The following is a list of arguments in the Tinker v. Des Moines (1969) case. Read through each argument and decide whether it supports the Tinkers' position (T), the position of the Des Moines School District (DM), both sides (BOTH), or neither side (N). This activity can be used to help students prepare for a mini-moot hearing in this case. 

  1. The First Amendment to the United States Constitution states:

    "Congress shall make no law . . . abridging the freedom of speech. . . ."

    The administration of a public school is an agent of the government. At a minimum, therefore, it must uphold the basic rights protected by the U.S. Constitution.

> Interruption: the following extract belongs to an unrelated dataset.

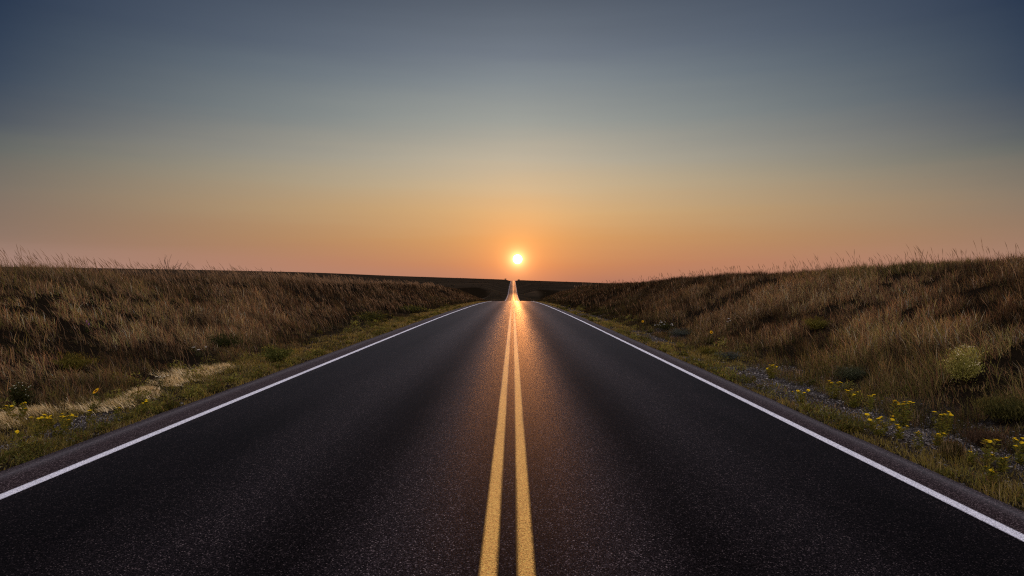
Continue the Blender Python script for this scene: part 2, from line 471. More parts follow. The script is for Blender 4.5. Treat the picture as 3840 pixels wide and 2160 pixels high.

  2. In the case of Stromberg v. California (1931), the Supreme Court ruled that the First Amendment protects symbolic speech by declaring unconstitutional a California law prohibiting a display of a red flag as a symbol of opposition to established government.
  3. Free speech is not an absolute right. The government, at all levels, must balance the rights of individuals to free speech with other values the society holds dear. These other values may include public safety and protecting the rights of other individuals.
  4. In order for a school to function, there must be rules prohibiting behavior that could be disruptive to the school's educational mission. Schools contribute to making us a more law-abiding people, and school discipline is an important part of children's development as good citizens.
  5. Schools are meant to be a forum for learning, which includes the possibility for debate of controversial issues. Communication among students is an inevitable and important part of the educational process.
  6. The Des Moines School District did not ban all expressions of political or controversial subjects. In the past the school had allowed the wearing of political campaign buttons, for instance.
  7. Allowing students to flout a school rule regarding the wearing of armbands will lead us down a slippery slope. It is not difficult to imagine that if the Tinkers are supported, that students will see this as license to break other school rules as well.
  8. In the late 1960s many student groups in universities around the country were conducting sit-ins, lie-ins, and other forms of protest against the Vietnam War that interrupted the normal functioning of schools.
  9. The wearing of the armbands was a silent and passive expression of a position on the Vietnam War. There was no evidence of substantial disruption to the school resulting from the armbands; however, the school officials reasonably feared disruption and therefore took preemptive action to protect the learning environment of the students.